The Insured Retirement Institute recently came out with its 2018 Retirement Security Blueprint document.

The group will use the document as a framework for efforts to shape retirement security policy when it’s working with members of Congress, and with representatives from  the Trump administration.

Many provisions in the report relate mainly efforts to build annuitization options and other income security features into employer-sponsored retirement plans. Those could affect agents and brokers in the individual annuity market by changing clients’ overall financial picture.

Other provisions in the blueprint document could have a direct impact on individual annuity producers’ daily lives.

Many of the types of proposals IRI has offered appeal to some Democrats in Congress as well as to Republicans, and lawmakers may see working on IRI’s priorities as a way to break the gridlock ice and operate in a more bipartisan fashion.

A complete version of the blueprint document is available here.

Here’s a look at five of the 2018 IRI advocacy priorities of particular interest to individual annuity producers.

1. Adopting a variable annuity summary prospectus 

Annuity producers now have to provide a full prospectus that looks like an old-fashioned telephone book, to clients who, in some cases, may have only dim memories of  telephone books. About 60% of consumers say they would be more likely to talk to advisors about variable annuities if they had access to a summary prospectus.

2. Reducing the minimum retirement plan in-service rollover age.

Active participants in 401(k) plans and similar plans now need to wait until they turn 59 1/2 to roll assets into annuities. IRI would like to see Congress lower the minimum in-service rollover age to 50.

3. Changing the tax rules for income from annuities and other arrangements that offer guaranteed lifetime income.

 

IRI would like to see Congress create a special tax rate, or an exclusion, for annuity distributions and withdrawals.

4. Changing the rules governing use of qualifying longevity annuity contracts (QLACs).

The holder of an individual retirement account, or a participant in an employer-sponsored retirement plan, can use only 25% of the account balance, or $125,000, whichever is less, to pay for the longevity protection that a QLAC provides. IRI would like to see Congress eliminate that limit.

5. Setting up a National Insurance Licensing Clearinghouse.

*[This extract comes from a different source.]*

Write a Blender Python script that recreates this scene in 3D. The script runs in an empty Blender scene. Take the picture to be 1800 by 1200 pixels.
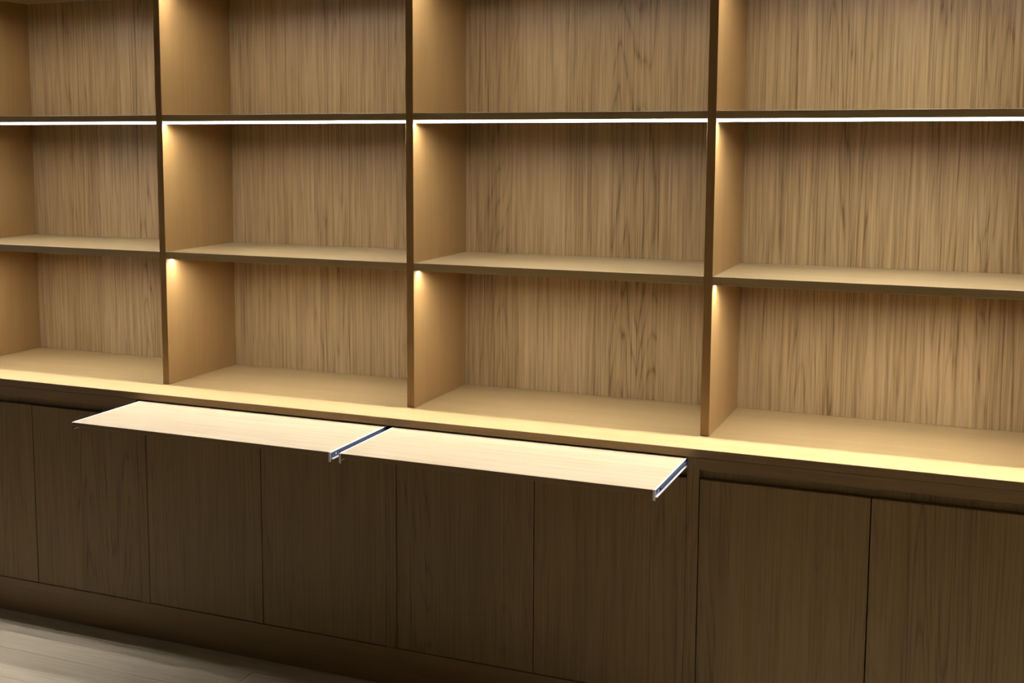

The idea of providing national agent licensing has been circulating in Congress since the days when Theodore Roosevelt was young. The National Association of Registered Agents and Brokers Reform Act, or NARAB II, could create one-stop federal licensing but has not yet been implemented. IRI would like to see President Donald Trump appoint a NARAB board and get the licensing clearinghouse up and running as soon as possible.